On paper, they can do this. Despite the existence in the GDPR of the OSS mechanism, which can lead to a lead authority being appointed to deal with complaints involving cross-border processing, the regulation includes emergency powers that allow other DPAs to take action to mitigate data risks in their own markets to protect local users. They can also follow up any interim measures they impose locally by asking the EDPB to make their temporary action permanent and EU-wide — as happened last year when Norway’s DPA petitioned the EDPB over Meta’s legal basis for ads. However, by then, Meta had already shifted its claimed basis to consent, meaning it could just sidestep the regulatory intervention. (Which just goes to show that enforcement delayed is enforcement denied.)
“The [Austrian] authority should order Meta to bring its processing operations in compliance with European data protection law and to provide users with an easy way to withdraw their consent — without having to pay a fee,” writes noyb, urging the imposition of a fine “to prevent further violations of the GDPR”.
noyb is also petitioning the Austrian DPA to instigate an urgency procedure — citing recent CJEU case law which it argues indicates that the discretion of DPAs to decide whether or not to instigate an urgency procedure is limited by “their duty to provide effective protection of data protection rights”. “Thus, in specific situations (like ours) the data subject has a right to an urgency procedure,” a noyb spokesperson suggested.
However, so far, they said the Austrian authority has resisted the call to take emergency measures. “The Austrian DPA has just told us that they received the complaint, that there is no right to an urgency procedure and that another DPA might be the leading supervisory authority.
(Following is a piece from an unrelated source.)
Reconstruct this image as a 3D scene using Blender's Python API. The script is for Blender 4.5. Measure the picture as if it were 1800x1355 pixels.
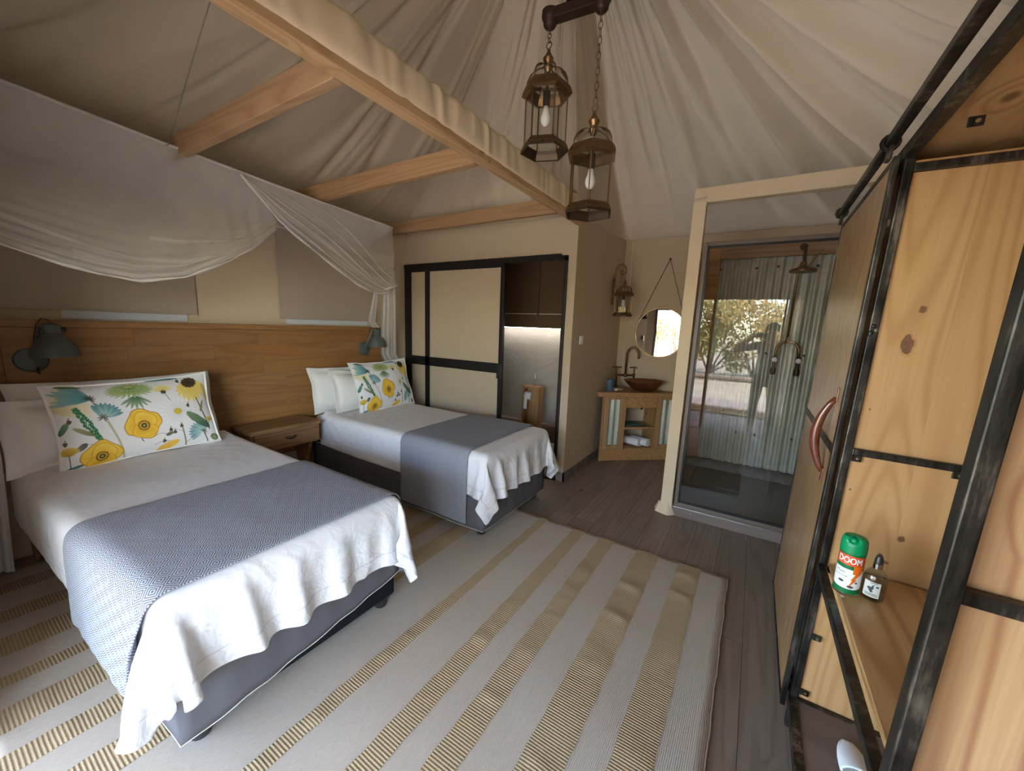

But the complaint wasn’t yet officially referred to the DPC as far as I know,” noyb’s spokesperson added.
While all these tortuous regulatory twists and turns have played out, the upshot for Facebook and Instagram users in Europe is that their privacy remains at Mark Zuckerberg’s mercy — unless or until they abandon using his dominant social networks entirely — since, in parallel with all these years of privacy scrutiny and sanction, the adtech giant has been able to keep cashing in on Europeans’ personal data the whole time; processing it for ad targeting despite its legal bases being under challenge or even, for several months-long stretches, invalidated (as happened in the months between its claim of (first) contractual necessity (and then legitimate interests) being ruled out and Meta switching to alternatives (earlier last year legitimate interests; now consent)).
That said, we are seeing more moves to litigate against Meta on privacy — such as the $600M competition damages claim being brought by publishers in Spain last year who argue its lack of legal basis for microtargeting users sums to unfair competition they should be compensated for — so the adtech giant could face a reckoning in the form of rising costs coming down the pipe over legacy data protection violations, as well as the prospect of future sanctions flowing from fresh privacy complaints if they lead to breach findings.
It’s worth noting the GDPR only has a limited number of legal bases (six) for processing personal data. Several are simply irrelevant for an adtech giant like Meta, while others have been ruled out by regulators and the CJEU. So its options for tracking and profiling users for ads have narrowed — to a single possibility: Consent. How Meta frames this choice is where the privacy action is now.